Hasta aquí hemos seguido con la vista al autor, pero a eso de la página 21, al ritmo que su “argumentario” se va deslizando hacia su “mismidad absoluta y pletórica”, le vamos dejando, también a ritmo, de divisar. En el momento en el que se nos informa de que “la visibilidad en la cultura sobrevisualizada de hoy ya no tiene nada que ver con el ver”, la vista se nos nubla y ya ni tres en un burro vemos. Quizá no somos como ese tipo de “espectador que disfruta no sólo de lo que ve, sino más propia o impropiamente de ver y de verse ver viendo que el cuerpo que ve es mostrado”, quizá no compartimos su deseo de llegar a ver “una visualidad crítica que reactive el potencial político del ver”. Pero una vez visto, y no visto, lo visto y si te he visto no me acuerdo, vemos que en lo que resta de texto, –y queda aun un buen cacho por ver- “lo que percibe el ojo ya no es el resultado del ver sino de lo “ya visto”. Y visto, muy visto, está el repaso que el autor hace -a una media de tres citas por página- del repertorio habitual de la teoría política más visible y brumosa: Badiou, Rancière, Mouffe y su poco de Deleuze que siempre luce a lo Irigaray.

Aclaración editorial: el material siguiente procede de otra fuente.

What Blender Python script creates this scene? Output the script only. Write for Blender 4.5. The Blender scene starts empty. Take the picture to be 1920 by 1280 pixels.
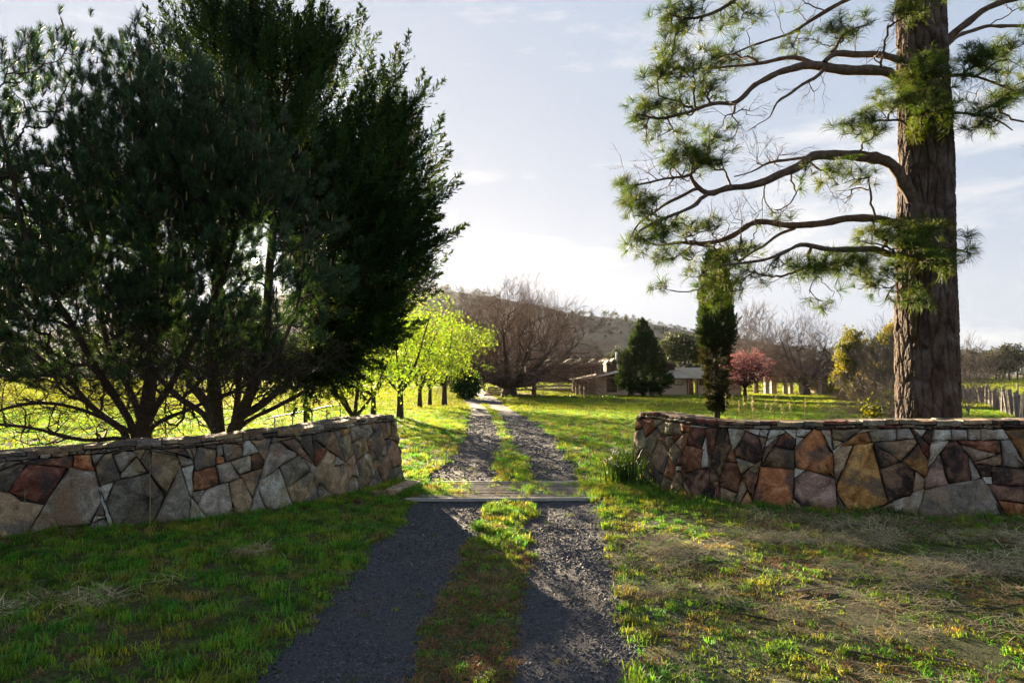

Muy bien documentado –como ya hemos dicho- pero un poco corto de vista resulta, en este único aspecto, el autor.
Por otra parte, resulta muy iluminador y francamente recomendable el repaso que hace de la noción de obscenidad, con la que tradicionalmente se aludía a lo que debía quedar fuera de escena, lo que debía ser excluido de la representación. El autor tras revisar las claves de la postmodernidad teorizante y dejar ver que “se hace justicia a lo visible al otorgarle plena autonomía respecto a lo invisible” acaba por asumir operativamente la definición tradicional –¡lo que hay que ver!- y entender “lo obsceno como la excepción o el desecho del sistema”, perdiendo así de vista lo que pudiera ser la evolución fundamental de la obscenidad en el capitalismo tardío. Una evolución esta mediante la cual se aplica la obsolescencia programada al ámbito de la intimidad y al propio cuerpo: ya no hay quien no haya visto las más truculentas tripillas de los hermanos pequeños del Gran Hermano, ya no hay límites claros para la publicidad en su agotadora búsqueda de la diferencia. Lo obsceno ya no es el desecho del sistema, al igual que el ruido ya no se contrapone a la señal ni los atascos a la circulación fluida. Lo obsceno es, ya hace tiempo, el filón más preciado para el capital que busca diferenciar sus productitos orientados a saturar el mercado de nuestra vida emocional. Cuesta ver cómo podría articularse desde ahí una visualidad crítica, como la que reclama el autor que sin duda espera grandes cosas de “el transito desde el “entre-ver” -o visión difusa, no del todo clara- hasta el “ver-entre” -visión nítida, intensa, de la “juntura” del intervalo-”.

Por cierto que si alguien ve la visualidad de la “juntura” esa del intervalo conflictivo ese, que avise. Por favor.